Welsh Government’s environmental regulator lost £1m through improper timber sales

Written by Mark Smulian on 9 August 2018 in News
News

Natural Resources Wales has had its accounts qualified three times over “unlawful” contracts with a sawmill

The regulator’s accounts were qualified over timber sales from woodland it owned. Credit: Geoff Caddick/PA 

Natural Resources Wales (NRW) lost £1m through a series of improper timber sales contracts, auditors have found.

Wales’ auditor-general Adrian Crompton said in a report to the Welsh Assembly’s public accounts committee that three times running he has had to qualify the environmental regulator’s accounts because of issues around timber sales from woodland owned by NRW.

Investigations led him to “significant uncertainty as to whether NRW acted in accordance with its statutory duties, public law principles and state aid rules”.

NRW had eight long-term contracts with a sawmill, which required the latter to open a new saw line by March 2017.

This line was not opened and NRW negotiated 59 transitional contracts from March 2017, of which 21 went to the sawmill and 38 to another timber firm.

Crompton said it should have been evident that “the income from the sawmill operator’s long-term contracts was at that point £1m lower than could have been achieved on the open market”.

He added: “I was unable to satisfy myself of the regularity of these transactions and I have therefore qualified my regularity opinion accordingly.”

NRW failed to authorise 13 of the transitional contracts in accordance with its scheme of delegation, “and I therefore consider that they were not entered into lawfully”, he said.
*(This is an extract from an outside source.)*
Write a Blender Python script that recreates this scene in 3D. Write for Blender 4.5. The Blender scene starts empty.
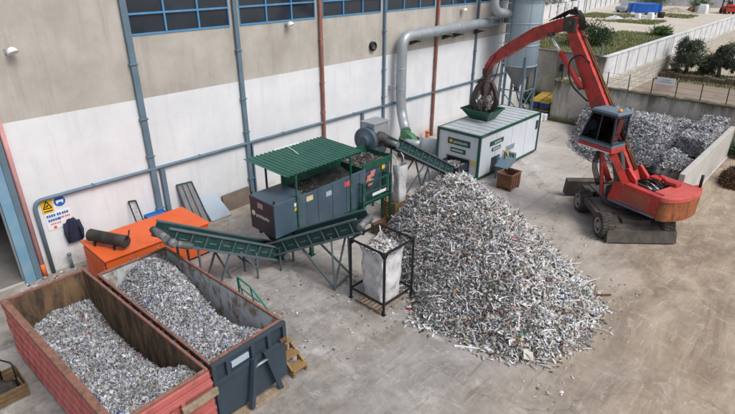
import bpy, math, random
import numpy as np
from mathutils import Vector, Matrix
random.seed(7); rng = np.random.default_rng(11)
S = bpy.context.scene
COL = S.collection
R = math.radians

# ------------------------------------------------------------------ materials
def nt(name):
    m = bpy.data.materials.new(name); m.use_nodes = True
    n = m.node_tree.nodes; l = m.node_tree.links
    b = n['Principled BSDF']
    return m, n, l, b

def mixc(n, l, fac, a, b, mode='MIX'):
    x = n.new('ShaderNodeMix'); x.data_type = 'RGBA'; x.blend_type = mode
    for i, v in ((0, fac), (6, a), (7, b)):
        if hasattr(v, 'links'): l.new(v, x.inputs[i])
        elif i == 0: x.inputs[0].default_value = v
        else: x.inputs[i].default_value = (*v, 1) if len(v) == 3 else v
    return x.outputs[2]

def noise(n, l, co, scale, detail=6, rough=.6, stretch=None, dist=0):
    if stretch:
        mp = n.new('ShaderNodeMapping'); mp.inputs['Scale'].default_value = stretch
        l.new(co, mp.inputs[0]); co = mp.outputs[0]
    t = n.new('ShaderNodeTexNoise'); t.inputs['Scale'].default_value = scale
    t.inputs['Detail'].default_value = detail; t.inputs['Roughness'].default_value = rough
    t.inputs['Distortion'].default_value = dist
    l.new(co, t.inputs['Vector']); return t.outputs[0]

def ramp(n, l, v, a, b, ca=0., cb=1.):
    r = n.new('ShaderNodeMapRange'); r.clamp = True
    l.new(v, r.inputs[0])
    for i, x in enumerate((a, b, ca, cb)): r.inputs[i + 1].default_value = x
    return r.outputs[0]

def coords(n): return n.new('ShaderNodeTexCoord').outputs['Object']

def mat(name, col, rough=.6, metal=0., var=.14, scale=1.6, dirt=None, damt=.5, dscale=1.2, dlo=.5, dhi=.68, stretch=None,
        bump=.0, bscale=30., spec=.4):
    m, n, l, b = nt(name); co = coords(n)
    c = np.array(col)
    v = noise(n, l, co, scale)
    out = mixc(n, l, ramp(n, l, v, .3, .7), tuple(np.clip(c * (1 - var), 0, 1)), tuple(np.clip(c * (1 + var), 0, 1)))
    rg = None
    if dirt is not None:
        d = noise(n, l, co, dscale, 9, .68, stretch, .3)
        f = ramp(n, l, d, dlo, dhi, 0, damt)
        out = mixc(n, l, f, out, dirt)
        rg = ramp(n, l, d, dlo, dhi, rough, min(1, rough + .25))
    l.new(out, b.inputs['Base Color'])
    b.inputs['Roughness'].default_value = rough
    if rg is not None: l.new(rg, b.inputs['Roughness'])
    b.inputs['Metallic'].default_value = metal
    b.inputs['Specular IOR Level'].default_value = spec
    if bump:
        bn = n.new('ShaderNodeBump'); bn.inputs['Strength'].default_value = bump; bn.inputs['Distance'].default_value = .02
        l.new(noise(n, l, co, bscale), bn.inputs['Height']); l.new(bn.outputs[0], b.inputs['Normal'])
    return m

RUST = (.12, .055, .03); GRIME = (.07, .06, .05); DUST = (.36, .33, .29)
M = {}
M['white_sheet'] = mat('white_painted_sheet', (.58, .62, .67), .45, 0, .05, .8, (.42, .40, .36), .5, 1.1, .52, .75, (3, 3, .35))
M['green'] = mat('dark_green_paint', (.012, .075, .05), .45, 0, .2, 2, DUST, .35, 1.8, .55, .8)
M['green_roof'] = mat('green_sheet_roof', (.022, .105, .082), .42, 0, .14, 1.2, (.09, .18, .15), .5, 1.5, .5, .75)
M['machine'] = mat('blue_grey_paint', (.058, .092, .125), .45, 0, .12, 1.2, (.16, .17, .17), .45, 1.4, .5, .78)
M['machine_dark'] = mat('charcoal_blue_paint', (.032, .042, .058), .45, 0, .12, 1.2, (.10, .10, .10), .4, 1.4, .52, .8)
M['steel_blue'] = mat('grey_blue_steel', (.115, .175, .225), .5, .0, .14, 1.4, (.10, .075, .055), .6, 2.2, .56, .76, (2, 2, .4))
M['galv'] = mat('galvanised_steel', (.36, .40, .43), .42, .35, .14, 1.1, (.20, .20, .20), .5, 1.5, .5, .75)
M['silo'] = mat('silo_paint', (.30, .38, .44), .5, .1, .08, .7, (.18, .20, .21), .55, .8, .5, .75, (3, 3, .25))
M['black_steel'] = mat('black_steel', (.018, .019, .02), .5, .2, .2, 3, RUST, .35, 3, .56, .75)
M['rubber'] = mat('black_rubber', (.022, .021, .02), .75, 0, .2, 3, (.14, .12, .10), .5, 2.5, .5, .75)
M['tyre'] = mat('dusty_tyre', (.045, .04, .036), .85, 0, .3, 3, (.13, .11, .09), .6, 3, .46, .66)
M['rim'] = mat('dusty_grey_rim', (.30, .28, .26), .7, 0, .15, 3, (.16, .14, .12), .6, 3, .48, .66)
M['jamb'] = mat('pale_blue_jamb', (.15, .30, .42), .55, 0, .1, 1, (.26, .33, .37), .6, 2, .48, .7)
M['screen'] = mat('grey_screen', (.20, .20, .205), .7, 0, .2, 2)
M['conv_rail'] = mat('dark_blue_grey_rail', (.085, .118, .14), .5, 0, .16, 1.6, (.16, .15, .14), .6, 2.2, .5, .7)
M['motor_grey'] = mat('grey_motor', (.17, .18, .19), .5, .2, .2, 2, (.09, .085, .08), .8, 3, .45, .6)
M['conv_green'] = mat('very_dark_green_panel', (.010, .045, .04), .5, 0, .2, 2, (.09, .10, .09), .5, 2.5, .5, .75)
M['belt'] = mat('conveyor_belt', (.02, .022, .022), .7, 0, .3, 4, (.15, .14, .13), .5, 4, .5, .7)
M['orange'] = mat('orange_paint', (.66, .115, .026), .45, 0, .08, .8, (.36, .085, .03), .5, 1.3, .5, .8)
M['red_machine'] = mat('worn_red_paint', (.50, .04, .035), .45, 0, .16, 1.3, (.17, .05, .035), .8, 2.8, .45, .64)
M['red_faded'] = mat('faded_red_deck', (.56, .10, .085), .55, 0, .14, 1.2, (.24, .075, .05), .65, 2.3, .5, .72)
M['ballast'] = mat('rusty_ochre_ballast', (.33, .105, .04), .65, 0, .3, 1.6, (.11, .05, .025), .85, 2.8, .44, .62, (1.5, 1.5, .5), .2)
M['mach_grime'] = mat('greasy_black_frame', (.055, .048, .043), .65, 0, .25, 2, (.11, .09, .075), .6, 1.8, .48, .7, None, .3, 12)
M['rust'] = mat('brown_rust', (.16, .075, .035), .8, 0, .3, 2.5, (.05, .03, .02), .7, 2, .48, .7, None, .4)
M['grapple'] = mat('rusty_grapple', (.075, .056, .05), .6, .25, .3, 4, (.06, .03, .02), .7, 4, .48, .65)
M['chrome'] = mat('polished_rod', (.7, .72, .74), .2, .9, .03)
M['glass'] = mat('dark_glass', (.024, .033, .046), .08, 0, .3, .6, spec=.6)
M['cab_paint'] = mat('grey_blue_cab', (.13, .18, .23), .45, 0, .1, 1.5, (.10, .10, .10), .5, 2, .52, .75)
M['yellow'] = mat('yellow_paint', (.75, .45, .02), .5, 0, .1)
M['blue_paint'] = mat('blue_box_paint', (.012, .045, .14), .5, 0, .15, 2, DUST, .35, 2, .55, .8)
M['bright_blue'] = mat('bright_blue', (.012, .12, .42), .5, 0, .1)
M['blue_frame'] = mat('blue_window_frame', (.075, .25, .46), .5, 0, .08, 1, (.25, .33, .38), .5, 2, .5, .8)
M['cont_red'] = mat('salmon_red_container', (.40, .115, .105), .6, 0, .15, 1.1, (.17, .06, .045), .7, 1.8, .52, .74, (1.6, 1.6, .6), .15)
M['cont_rust'] = mat('rusty_container_interior', (.155, .095, .052), .75, 0, .35, 1.5, (.04, .032, .028), .9, 1.7, .44, .60, (2, 2, .5), .25)
M['rim_rust'] = mat('scuffed_rim', (.27, .13, .095), .7, 0, .3, 3, (.09, .06, .045), .8, 3, .44, .62)
M['cont_blue'] = mat('navy_container', (.034, .052, .072), .5, 0, .12, 1.1, (.08, .07, .06), .45, 1.8, .55, .8, (1.6, 1.6, .6), .1)
M['cont_in'] = mat('pale_scraped_interior', (.47, .51, .53), .6, 0, .12, 1.4, (.19, .10, .045), .85, 2.0, .47, .60, (1.2, 1.2, .7), .15)
M['timber'] = mat('weathered_timber', (.29, .225, .165), .8, 0, .3, 6, (.09, .07, .05), .6, 4, .48, .7, (6, 1, 1), .3)
M['dusty_steel'] = mat('dusty_frame_steel', (.065, .057, .05), .7, 0, .25, 1.5, (.14, .12, .10), .8, 1.8, .45, .65, None, .3, 12)
M['step_paint'] = mat('ochre_step_timber', (.26, .16, .065), .75, 0, .2, 3, (.16, .11, .06), .6, 4, .5, .72, None, .2)
M['bag'] = mat('white_woven_bag', (.60, .60, .62), .8, 0, .07, 2, (.30, .28, .27), .75, 3.2, .48, .66, None, .5, 22)
M['red_pipe'] = mat('red_oxide_pipe', (.27, .095, .075), .55, 0, .2, 1.0, (.30, .23, .21), .85, 1.5, .45, .65, (3, 3, .4))
M['pink_pipe'] = mat('faded_red_downpipe', (.78, .40, .40), .5, 0, .2, .9, (.55, .42, .42), .8, 1.2, .46, .62, (3, 3, .5))
M['orange_pipe'] = mat('orange_pipe_foot', (.6, .14, .04), .5)
M['white_plastic'] = mat('white_plastic', (.72, .73, .74), .4, 0, .05)
M['navy_cloth'] = mat('navy_cloth', (.018, .022, .05), .9, 0, .3, 5, None, bump=.5, bscale=20)
M['sheet_blue'] = mat('pale_blue_board', (.36, .44, .52), .5, 0, .06, 1, (.28, .30, .30), .5, 2)
M['concrete_slab'] = mat('precast_concrete', (.47, .455, .43), .85, 0, .08, 1.1, (.30, .27, .23), .5, 1.6, .5, .75, None, .25)
M['hose'] = mat('hydraulic_hose', (.012, .012, .013), .45)
M['lamp_orange'] = mat('amber_lens', (.85, .28, .02), .25)
M['red_sticker'] = mat('red_sticker', (.62, .09, .10), .5)
M['teal'] = mat('teal_rail_paint', (.03, .22, .16), .5, 0, .15, 2, RUST, .4, 3, .56, .75)
M['tarp_blue'] = mat('blue_tarpaulin', (.012, .10, .42), .5, 0, .15, 1.2)
M['bark'] = mat('grey_bark', (.09, .07, .055), .9, 0, .3, 5, bump=.5, bscale=10)
M['dry_brush'] = mat('dry_brown_twigs', (.085, .05, .028), .9, 0, .4, 3)
M['blower_green'] = mat('green_blower', (.08, .22, .11), .5, 0, .15, 2, GRIME, .5, 2, .5, .75)
M['seat'] = mat('dark_red_seat', (.10, .02, .022), .8)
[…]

There was also no evidence that NRW took account of the market price of timber when determining the contract prices, and so it in effect gave improper state aid support.

Crompton said it was “disappointing that the urgency of the [March 2017] situation arose because NRW failed to properly monitor the long-term contracts and plan for the eventuality that the contracts would terminate”, given it should have been aware for the preceding 18 months that the new saw line was unlikely to be constructed in time.

“The termination of the contracts was eminently foreseeable,” he concluded.

NRW’s chair Diane McCrea resigned in July after earlier criticism by Crompton.

Its chief executive Clare Pillman, who took the post only in February, said: “These are serious findings and I am absolutely determined to get to the root cause. 

“We must learn lessons and I’m committed to ensuring this never happens again, which is why I will commission independent experts to get under the skin of these findings and to make recommendations on the steps we need to take. 

“Our staff continue to do a great job, often in very difficult circumstances, and I will make sure they have the right support and protection to do the right thing in the right way in future. 

“It is my priority to ensure that we address the issues and see an improvement in next year’s audit.”